Pierwszy tydzień realizacji planu treningowego za mną. Poszło dobrze a nawet lepiej. Mimo mrozów, śniegu i zawianych miejscami dróg dałem radę. Trening zrobiłem 5 razy plus dwa razy ćwiczenia mięśni brzucha, rozciąganie i stabilizacja. Po raz pierwszy jak biegam zrobiłem trening trzy dni z rzędu. Były to rozsądne treningi i czuję się dobrze.
08.01.2017
Wybieganie
Pierwsze wybieganie w planie nie planowałem zbyt długie takie na spokojnie po 5:10 średnio 12,4km zajęło mi to ponad godzinę i 4 minuty. Potem jeszcze porządny spacer 4km na schłodzenie.
07.01.2017
Rozbieganie i siła biegowa.
Ponownie nie było łatwo. Starałem się trzymać tempo pod 5:00 po śliskich drogach. Po przebiegnięciu 6,5 km zrobiłem skipy. na odcinku 100 metrów kilka serii. Udało mi się znaleźć miejsce gdzie śnieg nie był zbity. Potem jeszcze wieloskoki i trucht. Razem nabiegałem 7,6km. Po treningu brzuski, plank i ćwiczenia siły ogólnej.
06.01.2017
Rozbieganie w -17 było wyzwaniem. Opatuliłem się dwoma buffami i czapka. Do tego dwie pary skarpetek i w drogę. Miejscami drogi pozawiewało, że mój towarzysz biegu robił pierwszy 4 małe ślady lub sam biegł po śladach zwierzyny.
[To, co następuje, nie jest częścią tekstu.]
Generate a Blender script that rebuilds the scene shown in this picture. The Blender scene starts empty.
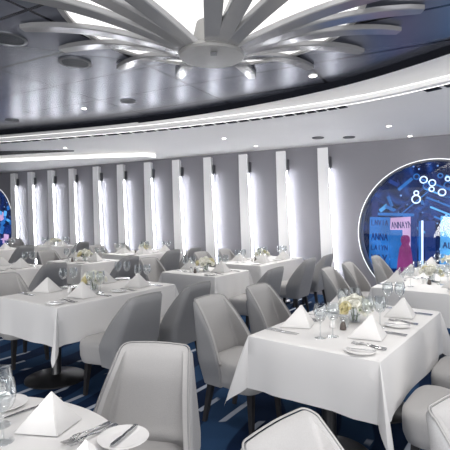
import bpy, bmesh, math, random
from mathutils import Vector, Matrix
random.seed(7)
S = bpy.context.scene
C = S.collection
PI = math.pi
# ------------------------------------------------------------------ camera, world, exposure
F, HOR, CAMH = 440.0, 215.0, 1.5
cam = bpy.data.cameras.new('camera'); co = bpy.data.objects.new('camera', cam); C.objects.link(co)
co.location = (0, 0, CAMH); co.rotation_euler = (PI / 2, 0, 0)
cam.sensor_width = 36; cam.lens = 36 * F / 450; cam.shift_y = -10 / 450; cam.clip_end = 200
S.camera = co
S.view_settings.view_transform = 'Standard'; S.view_settings.look = 'None'
S.view_settings.gamma = 1; S.view_settings.use_curve_mapping = False
S.view_settings.exposure = 1.08
W = bpy.data.worlds.new('world'); S.world = W; W.use_nodes = True
W.node_tree.nodes['Background'].inputs[0].default_value = (0.93, 0.96, 1.0, 1)
W.node_tree.nodes['Background'].inputs[1].default_value = .6
S.cycles.use_denoising = True
S.cycles.max_bounces = 8; S.cycles.transparent_max_bounces = 24

AL = math.radians(34)
DISC_E, FIN_E, COVE_E, RIM_E, SPOT_W = 0.44, 15.0, 1.6, 0.45, 16.0
# added fill light, standing in for the rest of the restaurant behind the camera
al = bpy.data.lights.new('fill_light', 'AREA'); al.shape = 'RECTANGLE'; al.size = 9; al.size_y = 1.6; al.energy = 300; al.color = (1, .985, .97)
ao = bpy.data.objects.new('fill_light', al); C.objects.link(ao); ao.location = (0, -3.0, .8); ao.rotation_euler = (math.radians(128), 0, 0)
# ------------------------------------------------------------------ helpers
def px(x, y, z):
    """world point of photo pixel (x, y) at height z"""
    s = (HOR - y) / (z - CAMH)
    return Vector(((x - 225) / s, F / s, z))

class N:
    def __init__(s, m): s.t = m.node_tree
    def new(s, kind, **kw):
        n = s.t.nodes.new(kind)
        for k, v in kw.items():
            if k in n.inputs: n.inputs[k].default_value = v
            else: setattr(n, k, v)
        return n
    def link(s, a, b): s.t.links.new(a, b)

def mat(name, col, rough=.5, metal=0, emit=None, es=0, spec=None, sheen=0, bump=None, var=None):
    m = bpy.data.materials.new(name); m.use_nodes = True
    p = m.node_tree.nodes['Principled BSDF']
    p.inputs['Base Color'].default_value = (*col, 1); p.inputs['Roughness'].default_value = rough
    p.inputs['Metallic'].default_value = metal
    if spec is not None: p.inputs['Specular IOR Level'].default_value = spec
    if sheen: p.inputs['Sheen Weight'].default_value = sheen
    if emit: p.inputs['Emission Color'].default_value = (*emit, 1); p.inputs['Emission Strength'].default_value = es
    n = N(m)
    if bump or var:
        tc = n.new('ShaderNodeTexCoord')
        nz = n.new('ShaderNodeTexNoise', Scale=(bump or var)[0], Detail=4.0)
        n.link(tc.outputs['Object'], nz.inputs['Vector'])
        if bump:
            b = n.new('ShaderNodeBump', Strength=bump[1], Distance=.01)
            n.link(nz.outputs[0], b.inputs['Height']); n.link(b.outputs[0], p.inputs['Normal'])
        if var:
            r = n.new('ShaderNodeValToRGB')
            r.color_ramp.elements[0].position = .3; r.color_ramp.elements[1].position = .7
            r.color_ramp.elements[0].color = (*[c * (1 - var[1]) for c in col], 1)
            r.color_ramp.elements[1].color = (*[min(1, c * (1 + var[1])) for c in col], 1)
            n.link(nz.outputs[0], r.inputs[0]); n.link(r.outputs[0], p.inputs['Base Color'])
    return m

M = {}
M['cloth'] = mat('white_linen', (.74, .73, .72), .85, sheen=.1, bump=(160, .06))
M['napkin'] = mat('napkin_linen', (.64, .63, .62), .85, bump=(220, .06))
M['inner'] = mat('light_grey_weave', (.385, .377, .373), .95, sheen=.15, bump=(260, .15), var=(14, .04))
M['outer'] = mat('mid_grey_weave', (.28, .28, .285), .95, sheen=.15, bump=(260, .15), var=(14, .05))
M['piping'] = mat('grey_piping', (.33, .325, .32), .9, bump=(300, .1))
M['darkwood'] = mat('black_stained_wood', (.018, .017, .018), .4, var=(30, .3))
M['blackmetal'] = mat('black_metal', (.02, .02, .022), .28, .3, var=(20, .1))
M['steel'] = mat('polished_steel', (.58, .58, .59), .2, 1, bump=(40, .01))
M['china'] = mat('white_china', (.86, .85, .84), .12, var=(8, .01))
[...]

przebiegłem 10,5km w 52:55. Łatwo nie było.
04.01.2017
Na początek rozgrzewka i 2 km truchtu a potem już w tempie 4:35. Wiało porządnie i śnieg dawał na jednym z kilometrów po twarzy. Trening robiłem po ośnieżonych polnych drogach. Tempo biegłem przez 6 km. Łącznie dało mi to 8km w 38:41.
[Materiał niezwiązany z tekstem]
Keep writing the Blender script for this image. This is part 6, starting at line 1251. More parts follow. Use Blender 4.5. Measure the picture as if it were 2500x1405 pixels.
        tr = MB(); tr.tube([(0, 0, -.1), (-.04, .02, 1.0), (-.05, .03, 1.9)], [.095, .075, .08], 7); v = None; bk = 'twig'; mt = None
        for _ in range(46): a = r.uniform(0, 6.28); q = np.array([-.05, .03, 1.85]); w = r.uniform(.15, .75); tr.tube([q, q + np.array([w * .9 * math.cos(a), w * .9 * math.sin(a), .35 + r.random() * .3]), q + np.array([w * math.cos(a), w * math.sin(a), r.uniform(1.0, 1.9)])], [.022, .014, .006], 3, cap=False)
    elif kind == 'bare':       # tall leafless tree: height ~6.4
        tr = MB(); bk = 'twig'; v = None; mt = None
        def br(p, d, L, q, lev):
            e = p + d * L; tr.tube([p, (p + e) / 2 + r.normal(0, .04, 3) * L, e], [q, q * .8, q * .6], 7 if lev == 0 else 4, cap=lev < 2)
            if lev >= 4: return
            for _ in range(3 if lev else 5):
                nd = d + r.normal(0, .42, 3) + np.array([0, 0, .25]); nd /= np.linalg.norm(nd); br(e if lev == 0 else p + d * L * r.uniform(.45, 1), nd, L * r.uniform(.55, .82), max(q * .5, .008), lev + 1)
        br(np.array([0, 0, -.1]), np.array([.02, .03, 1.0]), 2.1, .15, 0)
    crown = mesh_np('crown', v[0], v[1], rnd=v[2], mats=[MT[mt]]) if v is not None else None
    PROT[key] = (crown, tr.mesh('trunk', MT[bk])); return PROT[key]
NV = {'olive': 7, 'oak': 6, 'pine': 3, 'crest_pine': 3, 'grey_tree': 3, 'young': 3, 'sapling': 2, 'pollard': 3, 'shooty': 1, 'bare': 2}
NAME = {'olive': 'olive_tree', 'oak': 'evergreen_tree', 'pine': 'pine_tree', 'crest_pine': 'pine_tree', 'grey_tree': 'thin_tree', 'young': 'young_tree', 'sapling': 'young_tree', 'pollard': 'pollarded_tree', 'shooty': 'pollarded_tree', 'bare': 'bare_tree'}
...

Po starcie w Nowy Rok dzień odpoczynku i rozbieganie po asfalcie. Na początek lekko dwa kilometry na dogrzanie. Dalej ciut szybciej pod 4:55 i tak wybiegałem ponad 10 km. Na zakończenie 6 przebieżek po 100 metrów i rozciąganie. Zrobiłem 11,3 km.